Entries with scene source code
※ ※ ※
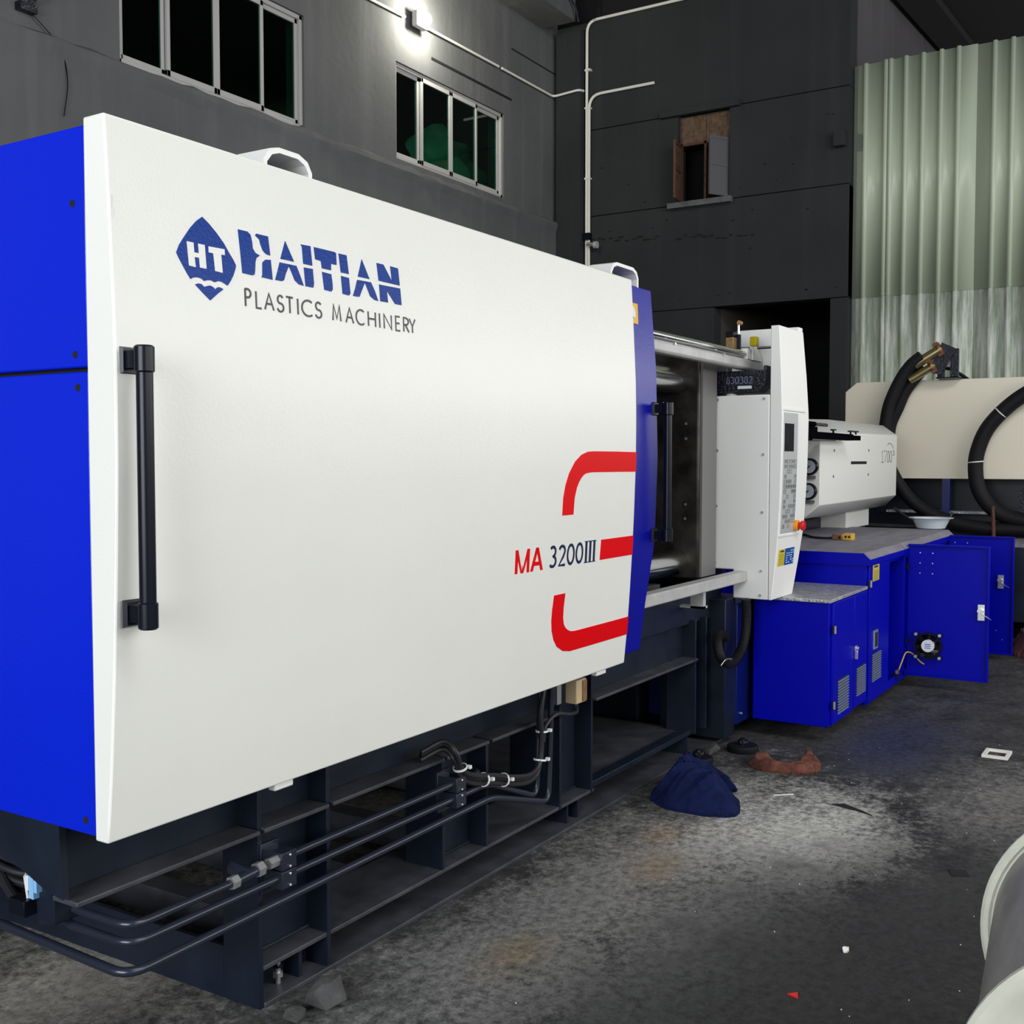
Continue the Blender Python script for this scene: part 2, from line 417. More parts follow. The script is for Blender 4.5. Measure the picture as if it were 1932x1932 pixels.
for (x0, x1, z0, z1) in ((-8, W1[0], 4.03, ztop), (W1[1], W2[0], 4.03, ztop), (W2[1], XF, 4.03, ztop)):
    B('upper_wall', x0, x1, YW, YW + 0.2, z0, z1, M['wall'], wb)
for w in (W1, W2):
    B('upper_wall', w[0], w[1], YW, YW + 0.2, 4.03, w[2], M['wall'], wb)
    B('upper_wall', w[0], w[1], YW, YW + 0.2, w[3], ztop, M['wall'], wb)
# slot shadow line and hairline joint over the second window
B('joint_groove', 8.75, 10.2, YW - 0.004, YW + 0.001, 5.175, 5.20, M['void'], wb)
B('joint_groove', 10.2, 11.15, YW - 0.004, YW + 0.001, 5.72, 5.735, M['void'], wb)

area('upstairs_fill', (9.6, YW + 0.4, 5.9), (10.0, YW + 0.8, 4.4), 0.5, 0.3, 0.8, (0.9, 1.0, 0.95))  # unseen fill light, added so the tarpaulin shows behind the glass
def window(name, w, xs, label):
    root = thing(name, ((w[0] + w[1]) / 2, YW, w[2]), label=label, kind='structure')
    y0, y1 = YW + 0.02, YW + 0.09
    g = Geo()
    g.box(w[0], w[1], y0, y1, w[2], w[2] + 0.035, M['alu']); g.box(w[0], w[1], y0, y1, w[3] - 0.035, w[3], M['alu'])
    g.box(w[0], w[0] + 0.03, y0, y1, w[2], w[3], M['alu']); g.box(w[1] - 0.035, w[1], y0, y1, w[2], w[3], M['alu'])
    build('outer_frame', g, root, 0.003)
    for i in range(4):
        a, b = xs[i], xs[i + 1]; yo = 0.028 if i in (1, 2) else 0.055
        g = Geo(); q = 0.030
        ya, yb = YW + yo - 0.012, YW + yo + 0.012
        for bx in ((a, a + q, w[2] + 0.03, w[3] - 0.03), (b - q, b, w[2] + 0.03, w[3] - 0.03)):
            g.box(bx[0], bx[1], ya, yb, bx[2], bx[3], M['alu'])
        g.box(a, b, ya, yb, w[2] + 0.03, w[2] + 0.075, M['alu']); g.box(a, b, ya, yb, w[3] - 0.07, w[3] - 0.03, M['alu'])
        s = build('sash', g, root, 0.002)
        B('pane', a + q, b - q, (ya + yb) / 2 - 0.003, (ya + yb) / 2 + 0.003, w[2] + 0.075, w[3] - 0.07, M['glass'], s)
    return root
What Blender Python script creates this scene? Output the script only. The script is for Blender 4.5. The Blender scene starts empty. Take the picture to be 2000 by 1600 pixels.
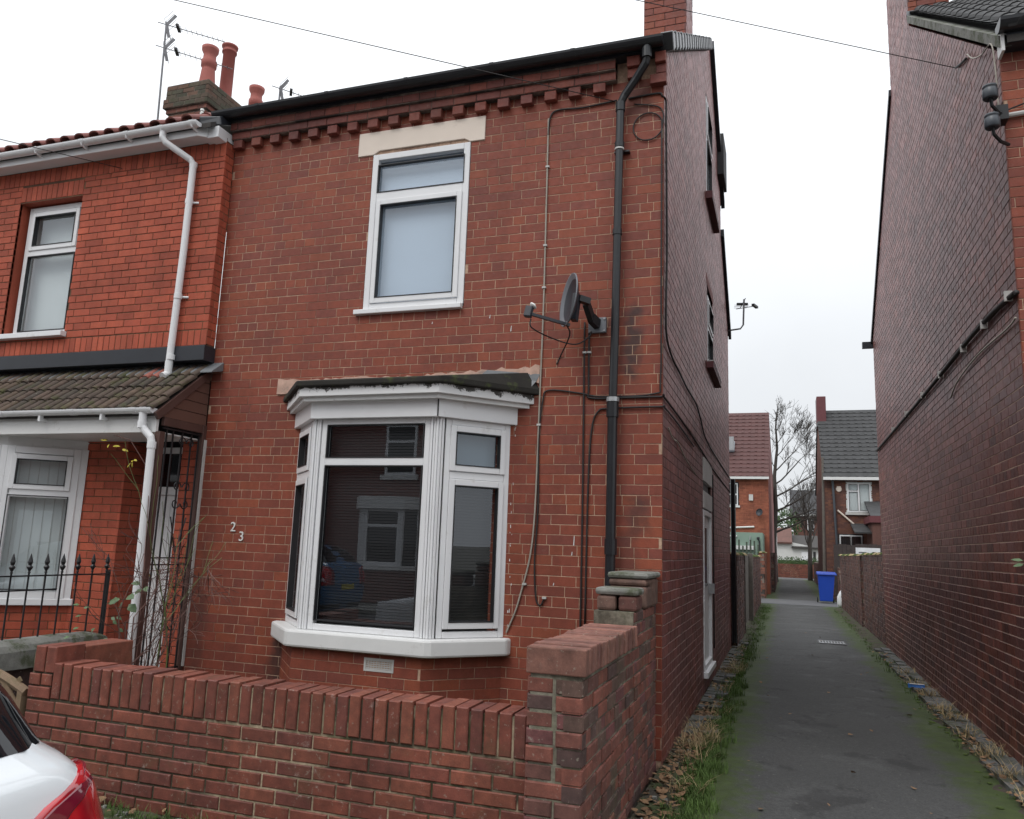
import bpy, math, random
from mathutils import Vector, Matrix
from math import radians, sin, cos, pi
random.seed(23)
R = random.Random(7)
SC = bpy.context.scene
COL = SC.collection

# ---------------------------------------------------------------- camera, sky, sun, exposure
cd = bpy.data.cameras.new("camera"); cam = bpy.data.objects.new("camera", cd); COL.objects.link(cam)
cd.sensor_width = 36.0; cd.lens = 27.74; cd.clip_start = 0.05; cd.clip_end = 2000
CAM = Vector((0.894, -6.218, 1.6))
ya, pit, rol = -0.33409109, 0.17091675, 0.03641278
fw = Vector((sin(ya)*cos(pit), cos(ya)*cos(pit), sin(pit)))
rt = Vector((cos(ya), -sin(ya), 0)); up = rt.cross(fw)
rt, up = rt*cos(rol)+up*sin(rol), up*cos(rol)-rt*sin(rol)
cam.matrix_world = Matrix(((rt.x, up.x, -fw.x, CAM.x), (rt.y, up.y, -fw.y, CAM.y), (rt.z, up.z, -fw.z, CAM.z), (0, 0, 0, 1)))
SC.camera = cam

W = bpy.data.worlds.new("World"); SC.world = W; W.use_nodes = True
nt = W.node_tree; nt.nodes.clear()
wo = nt.nodes.new("ShaderNodeOutputWorld"); bg = nt.nodes.new("ShaderNodeBackground"); bg.inputs[1].default_value = 0.1
sky = nt.nodes.new("ShaderNodeTexSky"); sky.sky_type = 'NISHITA'; sky.sun_disc = False
sky.sun_elevation = radians(48); sky.sun_rotation = radians(200); sky.dust_density = 4.0
tc = nt.nodes.new("ShaderNodeTexCoord"); sep = nt.nodes.new("ShaderNodeSeparateXYZ")
nt.links.new(tc.outputs["Generated"], sep.inputs[0])
mr = nt.nodes.new("ShaderNodeMapRange"); mr.inputs[1].default_value = 0.0; mr.inputs[2].default_value = 1.0
mr.inputs[3].default_value = 0.0; mr.inputs[4].default_value = 1.0      # overcast sky: zenith brighter than horizon
nt.links.new(sep.outputs[2], mr.inputs[0])
nz = nt.nodes.new("ShaderNodeTexNoise"); nz.inputs["Scale"].default_value = 2.2; nz.inputs["Detail"].default_value = 5
nt.links.new(tc.outputs["Generated"], nz.inputs["Vector"])
m2 = nt.nodes.new("ShaderNodeMapRange"); m2.inputs[1].default_value = .3; m2.inputs[2].default_value = .7
m2.inputs[3].default_value = .92; m2.inputs[4].default_value = 1.06
nt.links.new(nz.outputs["Fac"], m2.inputs[0])
pw = nt.nodes.new("ShaderNodeMath"); pw.operation = 'POWER'; pw.inputs[1].default_value = 1.5; nt.links.new(mr.outputs[0], pw.inputs[0])
ma = nt.nodes.new("ShaderNodeMath"); ma.operation = 'MULTIPLY_ADD'; ma.inputs[1].default_value = 12.5; ma.inputs[2].default_value = 8.9
nt.links.new(pw.outputs[0], ma.inputs[0])
mu = nt.nodes.new("ShaderNodeMath"); mu.operation = 'MULTIPLY'
nt.links.new(ma.outputs[0], mu.inputs[0]); nt.links.new(m2.outputs[0], mu.inputs[1])
cl = nt.nodes.new("ShaderNodeVectorMath"); cl.operation = 'SCALE'; cl.inputs[0].default_value = (.935, .965, 1.0)
nt.links.new(mu.outputs[0], cl.inputs["Scale"])
mx = nt.nodes.new("ShaderNodeMix"); mx.data_type = 'RGBA'; mx.inputs["Factor"].default_value = 0.95
nt.links.new(sky.outputs[0], mx.inputs["A"]); nt.links.new(cl.outputs[0], mx.inputs["B"])
nt.links.new(mx.outputs["Result"], bg.inputs[0]); nt.links.new(bg.outputs[0], wo.inputs[0])

sd = bpy.data.lights.new("sun", 'SUN'); sd.energy = 1.0; sd.angle = radians(25); sd.color = (1, .97, .93)
sun = bpy.data.objects.new("sun", sd); COL.objects.link(sun)
sun.rotation_euler = Vector((-.25, -.6, .8)).to_track_quat('Z', 'Y').to_euler()
vs = SC.view_settings; vs.view_transform = 'Standard'; vs.look = 'None'; vs.exposure = 0.0; vs.gamma = 1.0; vs.use_curve_mapping = False
SC.cycles.use_denoising = True
SC.cycles.max_bounces = 8; SC.cycles.transparent_max_bounces = 12
SC.cycles.sample_clamp_indirect = 6

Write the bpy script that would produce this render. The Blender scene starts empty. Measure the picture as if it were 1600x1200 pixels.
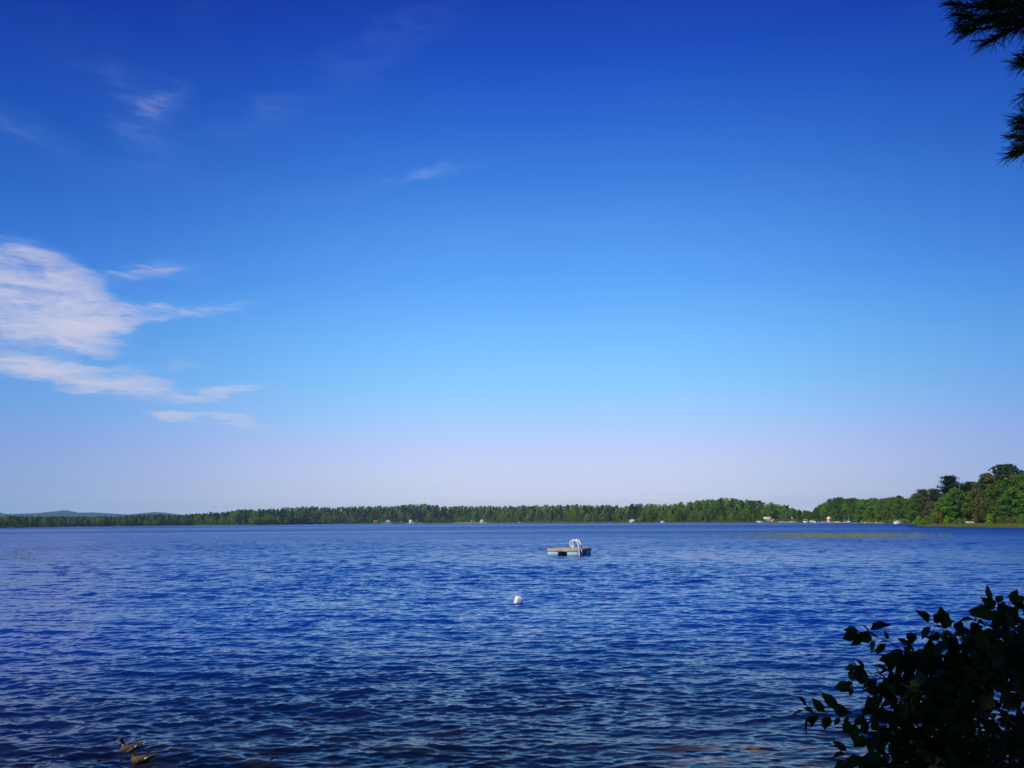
import bpy, math, random
import numpy as np
from mathutils import Vector, Matrix

# ------------------------------------------------------------------ camera, light, exposure
SC = bpy.context.scene
COL = SC.collection
R = math.radians
EYE = np.array([0.0, 0.0, 3.0])
FPX = 1200.0                       # focal length in pixels of the 1600 px wide picture
PITCH = math.atan(214.0 / FPX)
ROLL = math.atan(0.0075)
fwd = np.array([0, math.cos(PITCH), math.sin(PITCH)])
rt0 = np.array([1.0, 0, 0]); up0 = np.cross(rt0, fwd)
rgt = rt0 * math.cos(ROLL) - up0 * math.sin(ROLL)
upv = up0 * math.cos(ROLL) + rt0 * math.sin(ROLL)

cam_d = bpy.data.cameras.new('camera')
cam = bpy.data.objects.new('camera', cam_d); COL.objects.link(cam)
cam_d.sensor_fit = 'HORIZONTAL'
cam_d.angle = 2 * math.atan(800 / FPX)
cam_d.clip_start = 0.1; cam_d.clip_end = 40000
cam.matrix_world = Matrix(((rgt[0], upv[0], -fwd[0], EYE[0]), (rgt[1], upv[1], -fwd[1], EYE[1]),
                           (rgt[2], upv[2], -fwd[2], EYE[2]), (0, 0, 0, 1)))
SC.camera = cam

SUN_EL, SUN_AZ = 40.0, -128.0      # azimuth clockwise from the view direction (+Y)
sdir = np.array([math.sin(R(SUN_AZ)) * math.cos(R(SUN_EL)), math.cos(R(SUN_AZ)) * math.cos(R(SUN_EL)), math.sin(R(SUN_EL))])
sun_d = bpy.data.lights.new('sun', 'SUN'); sun_d.energy = 4.4; sun_d.angle = R(0.5); sun_d.color = (1.0, 0.93, 0.80)
sun = bpy.data.objects.new('sun', sun_d); COL.objects.link(sun)
sun.rotation_euler = Vector(sdir).to_track_quat('Z', 'Y').to_euler()
sun.location = (-60, -60, 80)

SC.view_settings.view_transform = 'Standard'; SC.view_settings.look = 'None'
SC.view_settings.exposure = 0.0; SC.view_settings.gamma = 1.0
SC.render.engine = 'CYCLES'
SC.cycles.max_bounces = 6; SC.cycles.transparent_max_bounces = 12
SC.cycles.diffuse_bounces = 2; SC.cycles.glossy_bounces = 3; SC.cycles.volume_bounces = 0
SC.cycles.caustics_reflective = False; SC.cycles.caustics_refractive = False

def lin(c):
    return tuple(((v / 255) / 12.92 if v / 255 <= 0.04045 else ((v / 255 + 0.055) / 1.055) ** 2.4) for v in c)

def pixdir(x, y):
    d = fwd * FPX + rgt * (x - 800) + upv * (600 - y)
    return d / np.linalg.norm(d)

def gpt(x, y, z=0.0):              # where the line of sight of a point of the picture meets the height z
    d = pixdir(x, y)
    return EYE + d * ((z - EYE[2]) / d[2])

def ppt(x, y, dist):
    return EYE + pixdir(x, y) * dist

def azel(x, y):
    d = pixdir(x, y)
    return math.atan2(d[0], d[1]), math.asin(d[2])

# ---- world: sky texture graded to the deep blue of the photograph, with thin cirrus
W = bpy.data.worlds.new('World'); SC.world = W; W.use_nodes = True
nt = W.node_tree; nt.nodes.clear()
def N(tree, typ, **kw):
    n = tree.nodes.new(typ)
    for k, v in kw.items(): setattr(n, k, v)
    return n
def math_node(tree, op, a, b=None, clamp=False):
    n = N(tree, 'ShaderNodeMath', operation=op, use_clamp=clamp)
    for i, v in enumerate((a, b)):
        if v is None: continue
        if isinstance(v, (int, float)): n.inputs[i].default_value = v
        else: tree.links.new(v, n.inputs[i])
    return n.outputs[0]
def maprange(tree, v, a, b, c, d, smooth=True):
    n = N(tree, 'ShaderNodeMapRange', interpolation_type='SMOOTHSTEP' if smooth else 'LINEAR')
    tree.links.new(v, n.inputs[0])
    for i, q in zip((1, 2, 3, 4), (a, b, c, d)): n.inputs[i].default_value = q
    return n.outputs[0]
def mixcol(tree, f, a, b, mode='MIX'):
    n = N(tree, 'ShaderNodeMix', data_type='RGBA', blend_type=mode)
    for s, v in ((n.inputs[0], f), (n.inputs[6], a), (n.inputs[7], b)):
        if isinstance(v, (int, float)): s.default_value = v
        elif isinstance(v, tuple): s.default_value = (v + (1,))[:4]
        else: tree.links.new(v, s)
    return n.outputs[2]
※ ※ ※
__Aim of the exercise__: State, as a bare number, how many lines of the listing hold the word "render".

__Answer to the problem__: 2